Furthermore phaser rifles were seen numerous times in TNG and DS9, so on that regard you're totally wrong.
Maybe if I had "we never see phaser rifles ever" I'd be wrong, but since I said we rarely see them except in the hands of the main cast and the majority of redshirts we see in combat are armed with Type II phasers instead of rifles, I'm not wrong. You're just a dishonest shit who cherrypicks and then makes no-limits fallacies.
As for the other things, maybe they weren't available at the time or maybe they had them but had no ammunition or power for them. Who knows? And who cares.
We care. Because it's fucking relevent. And if they had no ammo/power for them, you'd think we'd at least see one sitting in a corner or hear someone mention "boy, it sure would be handy if we had another power pack for that weapon that could easily beat our enemies if we could just deploy it".
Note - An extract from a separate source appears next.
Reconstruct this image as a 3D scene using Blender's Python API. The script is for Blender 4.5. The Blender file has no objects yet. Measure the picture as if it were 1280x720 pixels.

But hey, you're waxing moronic over the whole thing, so now every redshirt has rifles that teleport bullets through walls, personal shielding, and bazookas that shoot phaser beams that vaporize entire platoons of the enemy at once while orbiting starships surgically annihilate the enemy from above. Don't get jizz on your keyboard.
Your entire contribution to this thread has been to attack Trek because Starwars888 made a few boasts of what Trek's capabilities were and how these capabilities allow it to dominate Mass Effect. Well it turns out those capabilities are canonical. You can't ignore them nor can you refute them. All you can do is whine about them, and it grows tiresome.
Fuck your mother.
I pointed out how he was wrong about something things in his argument for Trek (I don't even have a dog in this fight; I'm not familiar with ME at all, except what has been discussed here.) and you suddenly start shitting out stupid no-limits fallacies about how the redshirts have every ability ever demonstrated in the entirety of Star Trek, even when it makes no sense, or is an obvious outlier, or takes place under totally different circumstances.
I'm done here. You can go back to masturbating about your Trek fantasies. I'll be spending my time with more worthwhile things.